▶ **EXERCISE DETAILS**: Every line of the data must be copied exactly.

▶ **COLLECTED DATA**:
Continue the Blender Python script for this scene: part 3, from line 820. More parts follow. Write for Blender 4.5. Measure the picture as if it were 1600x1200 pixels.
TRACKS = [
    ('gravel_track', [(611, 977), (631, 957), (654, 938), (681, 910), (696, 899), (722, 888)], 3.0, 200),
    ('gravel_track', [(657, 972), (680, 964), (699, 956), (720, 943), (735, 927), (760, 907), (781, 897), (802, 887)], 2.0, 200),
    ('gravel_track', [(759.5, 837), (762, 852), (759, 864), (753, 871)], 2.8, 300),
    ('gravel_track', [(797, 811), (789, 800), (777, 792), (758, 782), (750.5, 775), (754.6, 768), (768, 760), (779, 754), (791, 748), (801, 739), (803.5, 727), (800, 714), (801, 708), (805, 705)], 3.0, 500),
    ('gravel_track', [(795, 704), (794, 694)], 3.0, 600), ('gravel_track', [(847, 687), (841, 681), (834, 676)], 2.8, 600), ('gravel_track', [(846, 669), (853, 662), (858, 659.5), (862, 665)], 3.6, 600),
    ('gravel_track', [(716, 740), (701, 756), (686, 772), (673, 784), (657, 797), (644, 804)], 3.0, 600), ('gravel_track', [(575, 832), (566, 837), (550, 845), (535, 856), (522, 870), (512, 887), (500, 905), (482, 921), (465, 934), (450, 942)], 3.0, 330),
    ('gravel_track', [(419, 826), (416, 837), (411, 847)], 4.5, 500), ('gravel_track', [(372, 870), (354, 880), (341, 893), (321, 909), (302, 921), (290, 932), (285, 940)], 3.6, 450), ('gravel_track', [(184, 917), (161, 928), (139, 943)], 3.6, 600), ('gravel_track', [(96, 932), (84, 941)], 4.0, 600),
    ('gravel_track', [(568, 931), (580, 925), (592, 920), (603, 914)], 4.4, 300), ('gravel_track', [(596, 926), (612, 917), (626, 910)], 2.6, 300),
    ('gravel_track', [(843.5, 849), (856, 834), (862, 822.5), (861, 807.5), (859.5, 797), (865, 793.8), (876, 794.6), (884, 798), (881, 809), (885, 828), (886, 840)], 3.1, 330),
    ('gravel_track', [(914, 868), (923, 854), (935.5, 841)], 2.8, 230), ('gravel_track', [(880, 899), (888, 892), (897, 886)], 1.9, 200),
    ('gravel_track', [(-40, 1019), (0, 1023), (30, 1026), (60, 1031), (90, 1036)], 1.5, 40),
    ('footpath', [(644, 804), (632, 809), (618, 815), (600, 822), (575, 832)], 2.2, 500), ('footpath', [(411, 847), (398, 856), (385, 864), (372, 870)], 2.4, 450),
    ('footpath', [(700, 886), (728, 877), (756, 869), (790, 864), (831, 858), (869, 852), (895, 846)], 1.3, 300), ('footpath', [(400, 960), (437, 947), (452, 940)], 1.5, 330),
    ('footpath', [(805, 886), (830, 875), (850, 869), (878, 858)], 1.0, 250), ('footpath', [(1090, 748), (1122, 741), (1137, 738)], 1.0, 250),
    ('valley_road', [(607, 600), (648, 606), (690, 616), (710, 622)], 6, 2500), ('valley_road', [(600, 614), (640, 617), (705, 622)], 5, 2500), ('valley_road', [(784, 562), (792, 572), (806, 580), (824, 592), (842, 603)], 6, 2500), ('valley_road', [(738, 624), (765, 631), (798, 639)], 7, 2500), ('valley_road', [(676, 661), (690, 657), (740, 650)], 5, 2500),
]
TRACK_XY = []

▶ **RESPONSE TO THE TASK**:
Continue the Blender Python script for this scene: part 3, from line 820. More parts follow. Write for Blender 4.5. Measure the picture as if it were 1600x1200 pixels.
TRACKS = [
    ('gravel_track', [(611, 977), (631, 957), (654, 938), (681, 910), (696, 899), (722, 888)], 3.0, 200),
    ('gravel_track', [(657, 972), (680, 964), (699, 956), (720, 943), (735, 927), (760, 907), (781, 897), (802, 887)], 2.0, 200),
    ('gravel_track', [(759.5, 837), (762, 852), (759, 864), (753, 871)], 2.8, 300),
    ('gravel_track', [(797, 811), (789, 800), (777, 792), (758, 782), (750.5, 775), (754.6, 768), (768, 760), (779, 754), (791, 748), (801, 739), (803.5, 727), (800, 714), (801, 708), (805, 705)], 3.0, 500),
    ('gravel_track', [(795, 704), (794, 694)], 3.0, 600), ('gravel_track', [(847, 687), (841, 681), (834, 676)], 2.8, 600), ('gravel_track', [(846, 669), (853, 662), (858, 659.5), (862, 665)], 3.6, 600),
    ('gravel_track', [(716, 740), (701, 756), (686, 772), (673, 784), (657, 797), (644, 804)], 3.0, 600), ('gravel_track', [(575, 832), (566, 837), (550, 845), (535, 856), (522, 870), (512, 887), (500, 905), (482, 921), (465, 934), (450, 942)], 3.0, 330),
    ('gravel_track', [(419, 826), (416, 837), (411, 847)], 4.5, 500), ('gravel_track', [(372, 870), (354, 880), (341, 893), (321, 909), (302, 921), (290, 932), (285, 940)], 3.6, 450), ('gravel_track', [(184, 917), (161, 928), (139, 943)], 3.6, 600), ('gravel_track', [(96, 932), (84, 941)], 4.0, 600),
    ('gravel_track', [(568, 931), (580, 925), (592, 920), (603, 914)], 4.4, 300), ('gravel_track', [(596, 926), (612, 917), (626, 910)], 2.6, 300),
    ('gravel_track', [(843.5, 849), (856, 834), (862, 822.5), (861, 807.5), (859.5, 797), (865, 793.8), (876, 794.6), (884, 798), (881, 809), (885, 828), (886, 840)], 3.1, 330),
    ('gravel_track', [(914, 868), (923, 854), (935.5, 841)], 2.8, 230), ('gravel_track', [(880, 899), (888, 892), (897, 886)], 1.9, 200),
    ('gravel_track', [(-40, 1019), (0, 1023), (30, 1026), (60, 1031), (90, 1036)], 1.5, 40),
    ('footpath', [(644, 804), (632, 809), (618, 815), (600, 822), (575, 832)], 2.2, 500), ('footpath', [(411, 847), (398, 856), (385, 864), (372, 870)], 2.4, 450),
    ('footpath', [(700, 886), (728, 877), (756, 869), (790, 864), (831, 858), (869, 852), (895, 846)], 1.3, 300), ('footpath', [(400, 960), (437, 947), (452, 940)], 1.5, 330),
    ('footpath', [(805, 886), (830, 875), (850, 869), (878, 858)], 1.0, 250), ('footpath', [(1090, 748), (1122, 741), (1137, 738)], 1.0, 250),
    ('valley_road', [(607, 600), (648, 606), (690, 616), (710, 622)], 6, 2500), ('valley_road', [(600, 614), (640, 617), (705, 622)], 5, 2500), ('valley_road', [(784, 562), (792, 572), (806, 580), (824, 592), (842, 603)], 6, 2500), ('valley_road', [(738, 624), (765, 631), (798, 639)], 7, 2500), ('valley_road', [(676, 661), (690, 657), (740, 650)], 5, 2500),
]
TRACK_XY = []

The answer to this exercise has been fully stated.